Armless called for Any Other Business:
Saliva immediately entered the circle to pick a bone with the Grand-Master! Apparently she wasn’t appeased by Knickerless’ award! Go figure! Saliva said: “On Lion City Hash, we have traditions! You can’t change them just because you want to! It’s in the rule book! Where’s the Mystery-Mystery Whip?!” Good point Saliva! Let’s all have a drink! Rule book? We have a rule book?
Ugly Bum claims that she had a lot of AOB. For this reason, she had to overlook
Eleven’s bottle bum…, this time! “We saw enough of it last week!” No…, Ugly
Bum had to bring in the “Bastard” Machine. He made her feel so good after her
mystery whipping in Kulai at the Quad run last Saturday. He said: “You are
very funny, but I don’t understand any English you speak!” Give Machine a note
and all of the other Germans! Ayam Sinking, Cherry Picker and Armless didn’t
complain. Next, Ugly Bum called in Fawlty Towers who recently battled a bad
case of VD DVT. When Indecent Exposure said that she needed numbers for
the On-On, Basil said that about 70% of the circle raised their hands to say
they were coming. Thanks for the help Basil. 70% of how many people? “Oh…, I
hadn’t thought of that!” Give the mathemagician a note!
Cock Radio explained to Lion City Hashers that as Hon-Sec, he fields many calls from potential visitors who want to know how to get to the run. He’s used to this and even tries to get phone numbers out of the cute sounding members. Imagine his surprise when co-hare Twin Towers called this afternoon to find out where the runsite was! Give the lost hare a note! Cock Radio continued with his official business of informing Lion City that the 2008 AGM would be held on Saturday, April 19, 2008. He even pointed out that Goodie Bag was up for a position. Horizontal?! NO HASHBREW! Be sure to PAY YOUR SUBS, so that you can vote! By now, it’s probably too late!
The Prick: Peeking Ong entered the circle and claimed that while working hard last Thursday night….BULLSHIT, BULLSHIT, IT ALL SOUNDS LIKE BULLSHIT TO ME, TO ME! He began again… “I’m a very busy man…BULLSHIT, BULLSHIT… Third try: “I was attending to business when…BULLSHIT, BULLSHIT, IT ALL….. After three consecutive down-downs for claiming to actually work, Peeking Ong finally was able to explain that some prick had the balls to email him and say his web page was in need of updating. On in Croc O’Shit who accepted the prick on behalf of all of the faithful webpage readers whose lives revolve around every update on the best hashing website ever created: BULLSHIT, BULLSHIT, IT ALL……

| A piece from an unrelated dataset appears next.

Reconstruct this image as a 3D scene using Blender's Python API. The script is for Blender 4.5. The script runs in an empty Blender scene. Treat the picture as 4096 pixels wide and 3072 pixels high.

Not Tonight calls in Cock Radio who has been claiming that his newsletter emails don’t get to Not Tonight’s in-box because of her spam filter. Well, this can’t be true since she has been regularly receiving pornographic images and Viagra advertisements. What is it about the newsletter that could possibly make it less deliverable than that?!
The outgoing committee was brought in, thanked, given a down-down and told to f*ck-off.
The circle closed and the party moved to the on-on. It was a great night.
It is not with some emotion that I sign off on this last run report! Bring in the new committee! JN-JN!